Ramen, phở enter mainstream, offer exchange of personal culture

Sandeep Bhakta

It’s really not just soup.

Phở and ramen have traveled the distance from their countries of origin to become standouts in the Austin food scene. Phở is a Vietnamese noodle dish traditionally made of rice noodles in a lighter beef or chicken broth made from meat and bone simmered for several hours, while the basic Japanese ramen is made with thicker wheat noodles in a heartier pork or dashi broth that can be flavored with miso.

While each dish differs in preparation and history, they converge when taken to the mainstream stage — they can create a cultural exchange.

Architectural engineering sophomore Ryan Tomita said when his grandfather and great-grandfather immigrated to America from Japan they had to limit speaking their native language. His family began integrating more toward the English language due to Japanese internment during the 1940s.

“By the time we got to my generation, we have a couple family emblems, but besides (that) there’s not whole lot of Asian traditions,” Tomita said.

Even though ramen only represents a small facet of Japanese culture, Tomita said he’s grateful there are places where someone can get the dish.

“I wouldn’t substitute a food for an entire culture,” Tomita said. “But, in a sense, it’s a step toward integrating different cultures.”

Kayo Asazu, co-owner of Daruma Ramen in Austin and two other ramen restaurants, said ramen in Japan is a quick, casual meal.

“Being Japanese, it’s not something you make at home,” Asazu said. “Ramen is something you go and eat. It’s almost like a hot dog. People don’t make their own hot dogs, but you still want to eat it.”

Asazu said in Japan ramen is eaten mostly by students and those performing physical labor. In America, these trends surrounding ramen are different. Asazu said in the United States various people eat ramen and spend more time eating it while having conversations.

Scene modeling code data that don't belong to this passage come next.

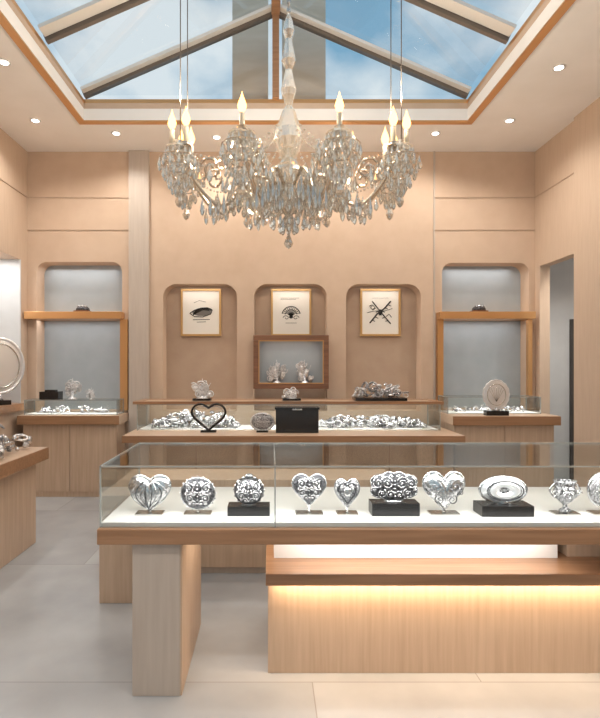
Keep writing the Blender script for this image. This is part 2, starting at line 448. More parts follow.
mb.box(-1.46, -1.38, 5.60, 5.95, 1.081, 1.11, 'woodh'); mb.box(1.77, 1.85, 5.60, 5.95, 1.081, 1.11, 'woodh')
mb.box(-1.38, 1.77, 5.60, 5.95, 1.081, 1.105, 'top')
mb.done('case_top', parent=mc)
area('case_light', (0.2, 5.585, 1.075), 3.0, 0.02, 16, (1, .97, .93), rot=(0.5, 0, 0), parent=mc)

def side_counter(x0, x1, y0, z, cx0, cx1, cy0, ch):
    e = empty('wall_counter', ((x0+x1)/2, y0, 0))
    box('counter_slab', x0, x1, y0, 6.255, z-0.10, z, 'top', e, 0.004)
    box('slab_edge', x0, x1, y0-0.008, y0-0.001, z-0.10, z-0.004, 'woodh', e)
    n = 2; w = (x1-x0-0.08)/n
    box('counter_body', x0+0.04, x1-0.04, y0+0.06, 6.25, 0.0, z-0.101, 'wood', e)
    for i in range(n):
        box('door_panel', x0+0.045+i*w, x0+0.035+(i+1)*w, y0+0.05, y0+0.059, 0.06, z-0.11, 'wood', e)
    box('case_floor', cx0+.006, cx1-.006, cy0+.006, 6.18, z+.001, z+.012, 'white', e)
    glass_case(cx0, cx1, cy0, 6.19, z+0.001, z+ch, e)
    area('case_light', ((cx0+cx1)/2, cy0+0.04, z+ch-0.01), cx1-cx0-0.1, 0.02, 2.5, (1, .97, .94), parent=e)
side_counter(-2.85, -1.70, 5.86, 0.93, -2.8, -1.74, 5.92, 0.17)
side_counter(1.97, 3.13, 5.60, 0.95, 2.0, 3.05, 5.85, 0.19)
lc = empty('display_counter', (-2.4, 3.6, 0))
box('counter_slab', -2.88, -1.9, 2.2, 4.45, 0.70, 0.80, 'top', lc, 0.004)
box('slab_edge', -1.899, -1.893, 2.2, 4.45, 0.70, 0.797, 'woodh', lc)
box('counter_body', -2.86, -1.98, 2.25, 4.40, 0.0, 0.699, 'wood', lc, 0.004)
for y in (2.9, 3.65): box('panel_joint', -1.979, -1.976, y, y+0.006, 0.02, 0.69, 'darkwood', lc)
box('recess_sill', -3.29, -2.84, 4.91, 6.07, 0.981, 1.06, 'woodh', None, 0.004)

# ------------------------------------------------------------------ ornaments
def heart(w, h, n=48):
    p = []
    for i in range(n):
        t = 2*pi*i/n
        x = 16*math.sin(t)**3; z = 13*math.cos(t)-5*math.cos(2*t)-2*math.cos(3*t)-math.cos(4*t)
        p.append((x/32*w, (z+2.5)/29*h))
    return p
def fatheart(w, h, n=56):
    # rounded heart: blend of a heart curve and an oval so it stays full
    a = heart(w, h, n); b = oval(w, h, n)
    return [(.7*p[0]+.3*q[0], .72*p[1]+.28*q[1]) for p, q in zip(a, b)]
def oval(w, h, n=40): return [(w/2*math.sin(2*pi*i/n), h/2*math.cos(2*pi*i/n)) for i in range(n)]
def spiral(mb, cx, cz, r, turns, d, a0, w, h, th, tr, k, zc, yoff=0, flat=None):
    pts = []; n = int(14*turns)+4
    for i in range(n):
        f = i/(n-1); a = a0+d*2*pi*turns*f; rr = r*(1-0.85*f)
        x = cx+rr*math.cos(a); z = cz+rr*math.sin(a)
        q = min(1, (x/(w/2))**2+(z/(h/2))**2)
        y = -th*math.sqrt(max(0.03, 1-q)) if flat is None else flat
        pts.append((x, y+yoff, z+zc))
    mb.tube(pts, lambda f: tr*(1-0.4*f), k, 5)
def filigree(mb, w, h, th, zc, k, tr=None, yoff=0, dense=True, flat=None):
    tr = tr or w*0.018
    S = [(.27,.20,.17,1.8,1,.5),(.24,-.14,.15,1.8,-1,2.5),(.11,-.30,.10,1.3,1,0),(.09,.05,.09,1.4,-1,1)]
    if dense: S += [(.38,.02,.07,1.2,1,2),(.12,.32,.09,1.3,-1,3),(.37,.30,.06,1.2,1,0),(.26,-.32,.06,1.2,1,1),(.19,.03,.05,1,1,0)]
    for cx, cz, r, t, d, a in S:
        for sg in (1, -1):
            spiral(mb, sg*cx*w, cz*h, r*w, t, d*sg, a if sg == 1 else pi-a, w, h, th, tr, k, zc, yoff, flat)
            q = min(1, (2*cx)**2+(2*cz)**2)
            mb.ell((sg*cx*w, (-th*math.sqrt(max(.03, 1-q)) if flat is None else flat)+yoff, cz*h+zc), (tr*1.7,)*3, k, 8, 6)
    for i in range(6): mb.ell((0, -(th if flat is None else 0)+yoff, zc+h*(-.3+.12*i)), (tr*1.4,)*3, k, 8, 6)
def rim(mb, outl, r, k, zc, y=0):
    mb.tube([(x, y, z+zc) for x, z in outl], r, k, 6, True)
def beadrim(mb, outl, r, k, zc, y=0, step=2):
    for x, z in outl[::step]: mb.ell((x, y, z+zc), (r, r, r), k, 7, 5)
def stand_plate(mb, w, zb, h=0.1):
    mb.box(-w/2, w/2, -.035, .035, 0, 0.007, 'steel')
    mb.lathe([(0.012, .007), (0.005, .012), (0.004, zb)], (0, 0, 0), 'steel', 10)
def block(mb, w, h, d=.09): mb.box(-w/2, w/2, -d/2, d/2, 0, h, 'black')

ZF = 0.7855
def place(mb, name, px_x, y=2.50, z=ZF, rot=None): return mb.done(name, (px_x, y, z), None, rot)

# swirled heart
mb = MB(); stand_plate(mb, .13, .04); o = fatheart(.20, .18)
mb.puff(o, .034, 'silver', (0, 0, .105)); rim(mb, o, .0045, 'silver', .105)
def onheart(x, z, w, h, th): return -th*math.sqrt(max(.04, 1-(x/(w/2))**2-(z/(h/2))**2))-.001
for sg in (1, -1):
    for j, kx in enumerate((.085, .062, .038, .016)):
        pts = []
        for i in range(15):
            f = i/14; x = sg*kx*math.sin(pi*(.12+.88*f)); z = -.08+.135*(1-f)+.0
            pts.append((x, onheart(x, z, .2, .19, .035), .105+z))
        mb.tube(pts, .0026, 'oxid_shade' if j % 2 else 'silver', 6)
place(mb, 'silver_heart_ornament', -.577)
mb = MB(); stand_plate(mb, .13, .03); mb.puff(oval(.16, .15), .025, 'oxid_shade', (0, 0, .098))
filigree(mb, .15, .145, .027, .098, 'silver'); rim(mb, oval(.16, .15), .005, 'silver', .098); beadrim(mb, oval(.172, .162), .0045, 'silver', .098, -.002)
place(mb, 'silver_medallion', -.346)
mb = MB(); block(mb, .20, .045); mb.puff(oval(.145, .135), .05, 'oxid_shade', (0, 0, .112))
filigree(mb, .14, .13, .051, .112, 'silver'); mb.lathe([(.035, .045), (.02, .052), (.03, .06)], (0, 0, 0), 'silver', 14)
mb.ell((0, 0, .183), (.02, .015, .010), 'silver')
for i in range(16):
    a = 2*pi*i/16; mb.ell((.07*math.cos(a), 0, .112+.065*math.sin(a)), (.008, .008, .008), 'silver', 8, 6)
place(mb, 'silver_orb_ornament', -.101)
mb = MB(); stand_plate(mb, .13, .07); o = fatheart(.16, .155); mb.puff(o, .018, 'oxid_shade', (0, 0, .12))
filigree(mb, .135, .13, .022, .122, 'silver', yoff=-.003); rim(mb, o, .005, 'silver', .12); beadrim(mb, [(x*1.04, z*1.04) for x, z in o], .004, 'silver', .12)
place(mb, 'silver_filigree_heart', .188)
mb = MB(); stand_plate(mb, .10, .05); o = fatheart(.118, .145); mb.puff(o, .022, 'silvere', (0, 0, .102))
rim(mb, o, .005, 'silver', .102); rim(mb, [(x*.7, z*.7) for x, z in o], .003, 'oxid_shade', .105, -.019); mb.puff(oval(.035, .045), .008, 'silver', (0, -.02, .108))
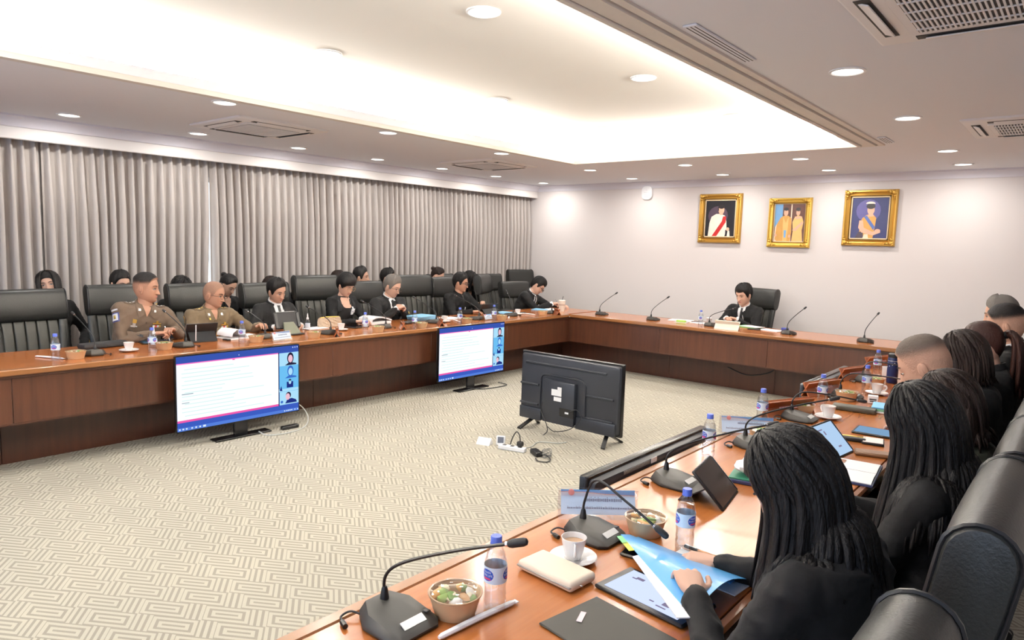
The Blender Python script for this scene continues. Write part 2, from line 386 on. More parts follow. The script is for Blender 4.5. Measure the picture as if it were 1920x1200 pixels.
for k, (x, y) in enumerate(((-2.75, 1.2), (-4.23, 1.2), (-2.75, 2.98), (-4.23, 3.0), (-2.76, 4.80), (-4.25, 4.82), (-2.78, 6.6), (-4.24, 6.58))):
    downlight(x, y, ZC2, 'round downlight inside the glowing coffer, %s' % ('near right out of frame', 'near left out of frame', 'nearest on the right', 'nearest on the left', 'middle right', 'middle left', 'far right', 'far left')[k])
# cove strips: emitting tubes lying on the hidden ledge
m_strip = emat('cove_strip_glow', (1, .93, .76), 2.0)
def cove(x, y, lx, ly, label):
    r = thing('cove_light_strip', label, 'light strip', (x, y, ZC+.07), group='hidden light strips in the coffer')
    MB().box((0, 0, .02), (lx, ly, .03), .008).build('tube', m_strip, r)
    L = bpy.data.lights.new('glow', 'AREA'); L.shape = 'RECTANGLE'; L.size = lx; L.size_y = ly; L.energy = P_COVE*max(lx, ly); L.color = (1, .96, .89)
    lo = bpy.data.objects.new('glow', L); COL.objects.link(lo); lo.parent = r; lo.location = (0, 0, .04); lo.rotation_euler = (PI, 0, 0)
cove(CX0-.2, (CY0+CY1)/2, .05, CY1-CY0, 'light strip hidden in the coffer ledge on the curtain side')
cove(CX1+.2, (CY0+CY1)/2, .05, CY1-CY0, 'light strip hidden in the coffer ledge above the near table')
cove((CX0+CX1)/2, CY1+.2, CX1-CX0, .05, 'light strip hidden in the coffer ledge toward the far wall')
cove((CX0+CX1)/2, CY0-.2, CX1-CX0, .05, 'light strip hidden in the coffer ledge behind the camera')
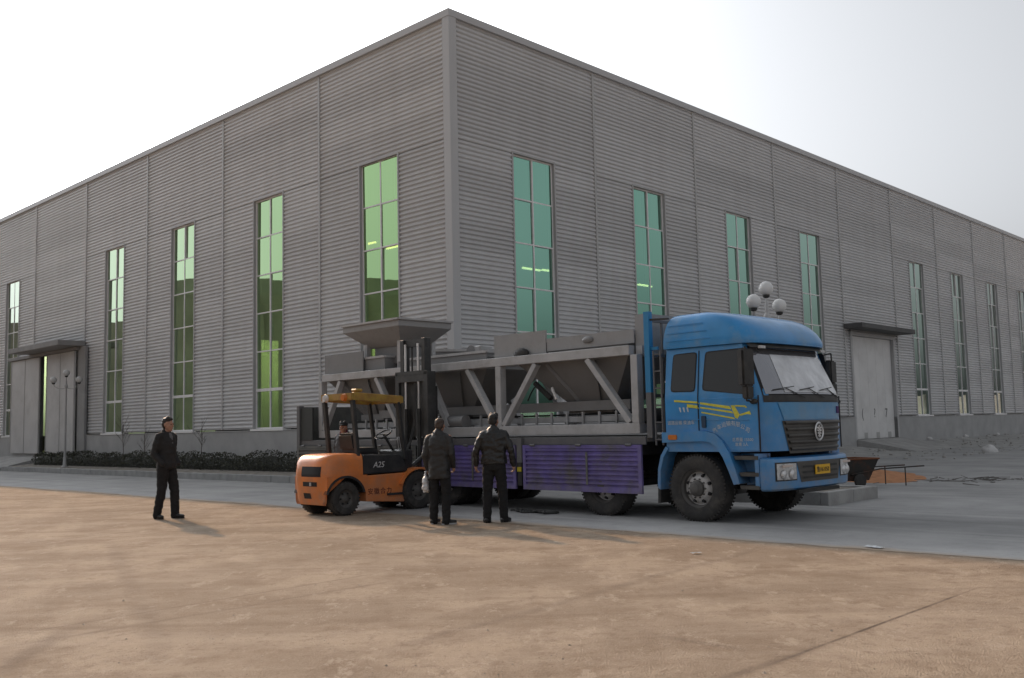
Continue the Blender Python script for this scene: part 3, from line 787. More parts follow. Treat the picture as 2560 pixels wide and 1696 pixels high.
# near side: upper plane mapping
def side(a, b, t): return Vector((a, YC - hwz(b) - t, b))
def farside(a, b, t): return Vector((a, YC + hwz(b) + t, b))
def rpoly(pts, r, n=3):
    out = []
    for i in range(len(pts)):
        p = Vector(pts[i]); a = Vector(pts[i - 1]); b = Vector(pts[(i + 1) % len(pts)])
        d0 = (a - p).normalized(); d1 = (b - p).normalized()
        for k in range(n + 1):
            t = k / n; q0 = p + d0 * r * (1 - t); q1 = p + d1 * r * t
            out.append(tuple((q0 + q1) / 2 if 0 < k < n else (p + d0 * r if k == 0 else p + d1 * r)))
    return out
dwin = [(.24, 2.56), (.20, 2.00), (1.03, 1.885), (.93, 2.575)]
rwin = [(-.37, 2.56), (-.40, 2.00), (.03, 1.99), (.05, 2.57)]
for fn_, nm in ((side, 'near'), (farside, 'far')):
    # door: raised lower panel
    dpoly = [(.12, 1.86), (.12, 1.40), (.40, 1.33), (.56, 1.20), (.66, 1.075), (1.13, 1.075), (1.13, 1.86)]
    d = MB(); d.prism(dpoly, fn_, -.01, .008); door = d.build('door', M_blue, truck, bevel=.004)
    for p0, p1 in (((.10, 2.6), (.10, 1.88)), ((.10, 1.879), (.10, 1.38)), ((1.145, 1.88), (1.145, 1.06))):
        MB().bar(fn_(p0[0], p0[1], .002), fn_(p1[0], p1[1], .002), .012, .02, (0, 1, 0)).build('door_gap', M_rub, truck)
    for w, nm2 in ((dwin, 'door_window'), (rwin, 'quarter_window')):
        cx = sum(p[0] for p in w) / 4; cz = sum(p[1] for p in w) / 4
        big = [(cx + (p[0] - cx) * 1.07, cz + (p[1] - cz) * 1.06) for p in w]
        big = [(x, max(1.885, min(2.62, z))) for x, z in big]
        rb = MB().prism(rpoly(big, .06), fn_, -.005, .006).build(nm2, M_rub, truck)
        MB().prism(rpoly(w, .05), fn_, 0, .0095).build('pane', M_glassd, rb)
    # handle, mouldings
    MB().prism(rpoly([(.16, 1.60), (.24, 1.60), (.24, 1.42), (.17, 1.42)], .02), fn_, .006, .03).build('handle', mat('dark_blue_plastic', (.012, .04, .085), .4), door)
    MB().prism([(-.50, 1.56), (.98, 1.52), (.98, 1.532), (-.50, 1.572)], fn_, .0, .016).build('moulding', M_blue2, truck)
    # fender arch with rear drop
    arc_o = [(-.57, 1.36), (.24, 1.37), (.40, 1.33), (.53, 1.22), (.64, 1.05), (.74, .80), (.80, .60)]
    arc_i = [(.70, .58), (.62, .78), (.53, .98), (.43, 1.12), (.32, 1.20), (.20, 1.22), (-.57, 1.20)]
    f = MB()
    nA = len(arc_o)
    vs_ = []
    for t in (-.25, .0, .045, .05):
        sh = .015 if t == .05 else 0
        for i, (a, b) in enumerate(arc_o): vs_.append((fn_(a, min(b, 1.8), t)))
        for i, (a, b) in enumerate(arc_i): vs_.append((fn_(a, min(b, 1.8), t)))
    n2 = 2 * nA
    fs = []
    for k in range(3):
        for i in range(n2):
            j = (i + 1) % n2; fs.append((k * n2 + i, k * n2 + j, (k + 1) * n2 + j, (k + 1) * n2 + i))
    for i in range(nA - 1):
        fs.append((3 * n2 + i, 3 * n2 + i + 1, 3 * n2 + n2 - 2 - i, 3 * n2 + n2 - 1 - i))
    f.add(vs_, fs); fe = f.build('fender', M_blue, truck, smooth=40)
    MB().prism(rpoly([(-.44, 1.32), (-.28, 1.32), (-.28, 1.245), (-.44, 1.245)], .02), fn_, .045, .065).build('side_lamp', M_amber, fe)
    f = MB(); pr = [(-.52, 1.14), (-.62, 1.0), (-.68, .80), (-.70, .5)]; pi_ = [(p[0] + .05, p[1] - .03) for p in pr]
    f.prism(pr + pi_[::-1], fn_, -.28, .03); f.build('mudguard', M_blue if nm == 'near' else M_blk, truck)
    f = MB(); f.prism([(-.70, .5), (-.65, .5), (-.66, .26), (-.71, .26)], fn_, -.28, .02); f.build('mud_flap', M_blk, truck)
    # steps between fender and bumper
    for zc in (.98, .74, .55):
        MB().prism([(.72 if zc > .9 else .80, zc - .035), (1.10, zc - .035), (1.10, zc + .02), (.70 if zc > .9 else .78, zc + .02)], fn_, -.30, .01).build('step', M_grille, truck)
    MB().prism([(.74, .55), (1.10, .55), (1.10, 1.03), (.64, 1.03)], fn_, -.33, -.26).build('step_panel', M_blue, truck)
    MB().prism([(1.04, .56), (1.105, .56), (1.105, 1.03), (1.04, 1.03)], fn_, -.24, .004).build('step_cheek', M_blue, truck)
    # A-pillar strip and mirror
    s_ = -1 if nm == 'near' else 1
    yb = YC + s_ * 1.24
    mm = MB(); mh = .27 if nm == 'near' else .19; mo = .17 if nm == 'near' else .05
    mm.box(-.05, .07, -.13, .13, -mh, mh)
    mir = mm.build('mirror', M_blk, truck, bevel=.025, seg=2, loc=(1.07 if nm == 'near' else .98, yb + s_ * mo, 2.28), rot=(0, 0, R(8) * s_))
    MB().box(-.054, -.051, -.09, .09, -mh + .03, mh - .03).build('mirror_glass', M_chrome, mir)
    m2 = MB(); m2.box(-.04, .06, -.09, .09, -.10, .10); m2.build('mirror', M_blk, truck, bevel=.02, seg=2, loc=(1.08 if nm == 'near' else 1.0, yb + s_ * (mo - .01), 1.92 if nm == 'near' else 2.0))
    a = MB(); a.path([(.95, yb - s_ * .08, 2.56), (1.04, yb + s_ * (mo - .05), 2.58), (1.05, yb + s_ * (mo - .03), 1.80), (1.03, yb - s_ * .01, 1.80)], .013, 7); a.build('mirror_arm', M_blk, truck)
    MB().sphere((1.09, yb + s_ * .02, 1.79), .06, 12, 8, (1, 1, .7)).build('mirror_base', M_blk, truck, smooth=True)
# decals on the near side: three tapering stripes, an arrow, an emblem and lettering
def dec(name, poly, m=None): return MB().prism(poly, side, .0085, .0105).build(name, m or M_yel, truck)
def slant(x0, z0, x1, z1, w0, w1): return [(x0, z0), (x1, z1), (x1 + .03, z1 - w1), (x0, z0 - w0)]
dec('stripe', slant(.14, 1.81, .66, 1.735, .03, .05)); dec('stripe', slant(.14, 1.74, .69, 1.66, .022, .035)); dec('stripe', slant(.16, 1.665, .72, 1.565, .02, .028))
MB().prism(slant(-.34, 1.86, .09, 1.82, .03, .03), side, .003, .0105).build('stripe', M_yel, truck); MB().prism(slant(-.10, 1.79, .09, 1.76, .05, .05), side, .003, .0105).build('stripe', M_yel, truck)
dec('arrow', [(.68, 1.745), (.74, 1.745), (.83, 1.60), (.79, 1.545), (.75, 1.56)]); dec('arrow', [(.75, 1.748), (.93, 1.735), (.96, 1.705), (.94, 1.70), (.91, 1.715), (.76, 1.725)])
dec('arrow', [(.83, 1.61), (1.00, 1.655), (1.02, 1.60), (.95, 1.61), (.84, 1.585)])
for i, a in enumerate((-.07, 0, .07)):
    MB().prism(rpoly([(-.26 + i * .07, 1.74), (-.225 + i * .07, 1.74), (-.215 + i * .07, 1.665), (-.235 + i * .07, 1.665)], .01), side, .002, .005).build('company_emblem', M_wht, truck)
def stext(s, x, z, size, rot=0, m=None, sx=1):
    return text('lettering', s, size, m or M_wht, truck, Matrix.Translation(side(x, z, .0105)) @ Matrix.Rotation(R(90), 4, 'X') @ Matrix.Rotation(rot, 4, 'Z'), .001, sx=sx)
for i, ch in enumerate('汽车运输有限公司'):
    t = (i - 3.5) / 3.5; stext(ch, .67 + t * .28, 1.475 - .10 * t * t, .082, -t * .42)
text('lettering', '道路运输 柴油车', .07, M_wht, truck, Matrix.Translation(side(-.23, 1.50, .0035)) @ Matrix.Rotation(R(90), 4, 'X'), .001)
stext('总质量 15500', .86, 1.235, .062); stext('准乘 3人', .84, 1.165, .06)

# wheels
def make_wheel(dual=False):
    r = .505; w = .29
    tb = MB()
    tb.lathe([(.285, .01), (.295, -.012), (.36, -.024), (.43, -.022), (.475, -.006), (.497, .02), (r, .05), (r, w - .05), (.497, w - .02), (.475, w), (.43, w + .015), (.30, w + .01), (.285, w - .01)], n=56, cap=False)
    for i in range(56):
        t = 2 * math.pi * i / 56
        for y in (.004, w - .034):
            Mx = Matrix.Rotation(-t, 4, 'Y') @ Matrix.Translation((.480, y, 0)); tb.box(0, .036, 0, .03, -.013, .013, Mx)
    o = tb.build('wheel', M_tyre, truck, smooth=40)
    MB().lathe([(.290, -.004), (.282, .012), (.262, .03), (.252, .085)], n=40, cap=False).build('rim_lip', M_hub, o, smooth=35)
    rb = MB(); rb.lathe([(.253, .085), (.235, .095), (.20, .060), (.170, .032), (.150, .026), (.11, .026)], n=40, cap=False)
    rb.build('rim', M_rim, o, smooth=35)
    hb = MB(); hb.lathe([(.125, .04), (.120, -.02), (.095, -.035), (.07, -.07), (.035, -.08), (.0, -.08)], n=24); hb.build('hub', M_hub, o, smooth=35)
    for i in range(8):
        t = 2 * math.pi * (i + .3) / 8
        MB().tube((.200 * math.cos(t), .040, .200 * math.sin(t)), (.213 * math.cos(t), .10, .213 * math.sin(t)), .026, n=12).build('hand_hole', M_rub, o)
    nb = MB()
    for i in range(10):
        t = 2 * math.pi * i / 10; nb.tube((.143 * math.cos(t), .026, .143 * math.sin(t)), (.143 * math.cos(t), .002, .148 * math.sin(t)), .014, n=6)
    nb.build('wheel_nuts', M_hub, o)
    MB().lathe([(.285, w - .01), (.2, w - .06), (.0, w - .06)], n=24, cap=False).build('rim_back', M_hub, o)
    return o
w0 = make_wheel(); first = True
def put_wheel(x, y, flip=False, spin=0.0):
    global first
    o = w0 if first else copy_tree(w0, truck); first = False
    o.location = (x, y, .503); o.rotation_euler = (0, spin, math.pi if flip else 0)
for x in (0, -1.86):
    put_wheel(x, .02, False, random.uniform(0, 6)); put_wheel(x, 2.42, True, random.uniform(0, 6))
for x in (-5.95,):
    put_wheel(x, .06, False, 1.0); put_wheel(x, .40, False, 2.0); put_wheel(x, 2.38, True, 3.0); put_wheel(x, 2.04, True, .5)
for x in (0, -1.86, -5.95):
    MB().tube((x, .3, .5), (x, 2.2, .5), .07, n=12).build('axle', M_chas, truck)
# chassis
for y in (.80, 1.56): box('chassis_rail', M_chas, truck, -11.0, 1.1, y, y + .08, .72, .98)
for x in (-.8, -2.8, -4.2, -5.6, -8.8, -10.4): box('crossmember', M_chas, truck, x, x + .1, .885, 1.555, .75, .95)
box('engine_block', M_chas, truck, -.6, .95, .82, 1.62, .45, 1.05, bevel=.05)
box('fuel_tank', M_chas, truck, -4.6, -3.5, 1.85, 2.4, .45, .95, bevel=.06, seg=2)
# bed
BX0, BX1 = -11.15, -.92
for k in range(8):
    y0 = .03 + k * .2965; box('floor_plank', M_wood, truck, BX0, BX1, y0, y0 + .285, 1.215 + random.uniform(-.004, .004), 1.275)
for k in range(20): box('floor_bearer', M_chas, truck, BX1 - .3 - k * .52, BX1 - .22 - k * .52, .06, 2.38, 1.0, 1.213)
box('bed_edge', M_rackg, truck, BX0, BX1, -.015, .028, 1.17, 1.30, bevel=.006); box('bed_edge', M_rackg, truck, BX0, BX1, 2.402, 2.445, 1.17, 1.30, bevel=.006)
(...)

“Here in Austin, it’s gotten so popular,” Asazu said. “It kind of took off. Ramen has sort of taken its own style here, and I kind of like seeing that happen.”

Chemistry junior Geneivie Nguyen said she can’t remember a time when she wasn’t eating phở. For Nguyen, one of her favorite things about phở is sharing it.

“When a friend of mine tried phở with me, it felt kind of like I opened some doors,” Nguyen said. “It was something that we could share and eat together again. It’s warm, it’s love. It’s nice showing someone a part of us (our culture).”

UT alumna Tien Do, who graduated in 2010, co-founded the restaurant Pho Please with her husband and said phở is a staple in Vietnamese homes.

“Mom would make it, grandma would make it,” Do said. “It’s clean and crisp, so we wanted to introduce that to the American culture. It’s why we called it ‘Pho Please.’ We wanted to make phở an Austin-American thing.”

She said the phở scene has evolved throughout her time in Austin from just a few shops to several.

“It’s amazing. It’s so common these days,” Do said. “Back when I was little, I only visited two or three phở shops and now there’s so many. I like it.”

UT alumna Jane Ko, who graduated in 2012 and is a blogger, influencer and creator of the food guide A Taste of Koko, said phở and ramen appeal to people because of the comfort both provide.

“What’s there not to love about a hot, steaming bowl of broth with silky noodles that you can slurp up,” Ko said. “It’s a comfort food. You get this sense of enjoyment that you don’t get from eating a burger or slice of pizza.”